Decisão técnica precisa ouvir as comunidades que serão impactadas

Em entrevista no dia 3 de abril de 2025, a ministra do Meio Ambiente, Marina Silva, afirmou que a decisão sobre a autorização ou não da exploração de petróleo na Foz do Amazonas será técnica e institucional, e não política ou pessoal entre ela e o ministro de Minas e Energia, Alexandre Silveira. Marina destacou que o processo está sendo conduzido pelo Ibama com base nos critérios técnicos e legais, e reforçou que sua atuação visa garantir que as decisões sejam tomadas com responsabilidade socioambiental, respeitando os instrumentos de controle e precaução previstos na legislação brasileira.
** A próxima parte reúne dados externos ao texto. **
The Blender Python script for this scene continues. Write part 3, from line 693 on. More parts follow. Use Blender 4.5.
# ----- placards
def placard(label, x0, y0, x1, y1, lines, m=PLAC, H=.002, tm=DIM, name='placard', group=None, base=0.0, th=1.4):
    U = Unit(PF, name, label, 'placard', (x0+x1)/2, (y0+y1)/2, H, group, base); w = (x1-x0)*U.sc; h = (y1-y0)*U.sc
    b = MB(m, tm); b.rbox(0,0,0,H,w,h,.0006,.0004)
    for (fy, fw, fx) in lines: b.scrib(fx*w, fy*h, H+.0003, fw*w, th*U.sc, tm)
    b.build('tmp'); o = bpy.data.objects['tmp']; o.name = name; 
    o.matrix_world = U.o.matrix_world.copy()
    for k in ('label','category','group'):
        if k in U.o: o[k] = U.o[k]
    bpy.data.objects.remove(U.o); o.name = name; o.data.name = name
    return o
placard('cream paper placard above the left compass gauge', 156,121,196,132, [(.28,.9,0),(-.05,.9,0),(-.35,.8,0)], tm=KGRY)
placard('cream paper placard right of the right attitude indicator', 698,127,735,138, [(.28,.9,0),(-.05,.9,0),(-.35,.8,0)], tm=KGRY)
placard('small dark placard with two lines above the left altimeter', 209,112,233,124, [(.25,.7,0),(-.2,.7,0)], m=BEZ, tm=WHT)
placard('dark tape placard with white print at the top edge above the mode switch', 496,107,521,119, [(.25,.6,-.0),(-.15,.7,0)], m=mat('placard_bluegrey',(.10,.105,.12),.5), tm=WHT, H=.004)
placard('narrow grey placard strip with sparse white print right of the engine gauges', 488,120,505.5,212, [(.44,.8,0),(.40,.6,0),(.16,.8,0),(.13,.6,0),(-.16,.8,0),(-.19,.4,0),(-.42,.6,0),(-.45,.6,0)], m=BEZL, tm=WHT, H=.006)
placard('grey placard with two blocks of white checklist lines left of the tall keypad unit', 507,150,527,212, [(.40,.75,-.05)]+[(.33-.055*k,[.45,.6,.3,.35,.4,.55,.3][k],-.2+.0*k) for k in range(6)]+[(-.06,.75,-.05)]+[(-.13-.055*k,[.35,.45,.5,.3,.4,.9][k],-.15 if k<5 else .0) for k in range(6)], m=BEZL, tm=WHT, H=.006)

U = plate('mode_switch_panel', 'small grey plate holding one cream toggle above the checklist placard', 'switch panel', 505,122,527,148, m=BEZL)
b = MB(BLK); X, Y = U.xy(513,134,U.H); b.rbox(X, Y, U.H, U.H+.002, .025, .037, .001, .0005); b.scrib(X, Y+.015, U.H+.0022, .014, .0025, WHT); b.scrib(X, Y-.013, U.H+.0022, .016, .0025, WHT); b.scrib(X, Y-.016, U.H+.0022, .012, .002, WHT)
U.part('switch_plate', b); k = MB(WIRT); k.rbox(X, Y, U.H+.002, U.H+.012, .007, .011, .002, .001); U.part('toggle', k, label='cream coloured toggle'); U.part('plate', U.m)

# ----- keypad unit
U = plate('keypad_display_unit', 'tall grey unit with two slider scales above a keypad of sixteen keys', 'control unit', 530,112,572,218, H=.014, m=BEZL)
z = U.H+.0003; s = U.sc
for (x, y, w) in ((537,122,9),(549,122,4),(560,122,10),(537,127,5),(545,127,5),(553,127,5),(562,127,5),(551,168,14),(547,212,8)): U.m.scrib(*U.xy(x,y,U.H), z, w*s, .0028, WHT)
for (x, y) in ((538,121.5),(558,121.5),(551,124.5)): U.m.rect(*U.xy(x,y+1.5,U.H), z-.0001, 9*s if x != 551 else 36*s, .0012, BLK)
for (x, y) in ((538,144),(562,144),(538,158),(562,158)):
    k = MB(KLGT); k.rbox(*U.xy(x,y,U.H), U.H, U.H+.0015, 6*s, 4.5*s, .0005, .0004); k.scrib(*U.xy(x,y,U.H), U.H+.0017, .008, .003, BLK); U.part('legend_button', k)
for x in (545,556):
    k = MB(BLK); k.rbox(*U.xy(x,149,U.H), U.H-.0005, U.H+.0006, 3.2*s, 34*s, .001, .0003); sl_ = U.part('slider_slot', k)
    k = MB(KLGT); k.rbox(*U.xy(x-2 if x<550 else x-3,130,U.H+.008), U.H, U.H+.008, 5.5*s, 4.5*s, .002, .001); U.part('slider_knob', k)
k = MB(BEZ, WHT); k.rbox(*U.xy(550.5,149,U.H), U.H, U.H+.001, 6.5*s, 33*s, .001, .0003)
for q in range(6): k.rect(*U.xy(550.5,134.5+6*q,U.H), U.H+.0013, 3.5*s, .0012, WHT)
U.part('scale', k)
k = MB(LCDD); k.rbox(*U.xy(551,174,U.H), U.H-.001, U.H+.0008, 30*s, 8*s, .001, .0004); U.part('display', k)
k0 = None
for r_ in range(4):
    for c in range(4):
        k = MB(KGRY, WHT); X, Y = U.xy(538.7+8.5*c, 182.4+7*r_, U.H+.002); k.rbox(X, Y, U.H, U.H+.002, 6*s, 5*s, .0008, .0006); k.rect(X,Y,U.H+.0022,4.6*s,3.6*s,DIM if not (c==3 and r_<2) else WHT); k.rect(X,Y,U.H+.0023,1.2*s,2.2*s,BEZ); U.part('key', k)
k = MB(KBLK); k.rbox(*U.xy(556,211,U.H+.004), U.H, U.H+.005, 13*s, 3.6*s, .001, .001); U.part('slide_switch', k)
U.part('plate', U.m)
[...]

A fala veio após declarações de Silveira, que manifestou publicamente o desejo de se reunir com Marina para discutir o tema, defendendo que “o Brasil tem o direito de saber se há ou não petróleo na Margem Equatorial”, e alegando que seria possível explorar a área sem causar prejuízos ambientais. A ministra reiterou, no entanto, que não se trata de um embate entre pastas, mas de um processo regulatório que deve seguir as instituições e a ciência.

Para a Campanha Mar de Luta, esse debate escancara a tensão entre os interesses econômicos e os direitos dos povos e territórios tradicionais. Mais do que uma disputa entre ministérios, o que está em jogo é o futuro de milhares de famílias que vivem da pesca artesanal, do extrativismo e de modos de vida que dependem diretamente da saúde dos rios, mares e florestas. A decisão não pode ignorar os alertas da ciência, os impactos já vividos em outras regiões e, principalmente, a voz das comunidades que serão diretamente afetadas. O povo precisa ser ouvido — não apenas como forma, mas como prioridade.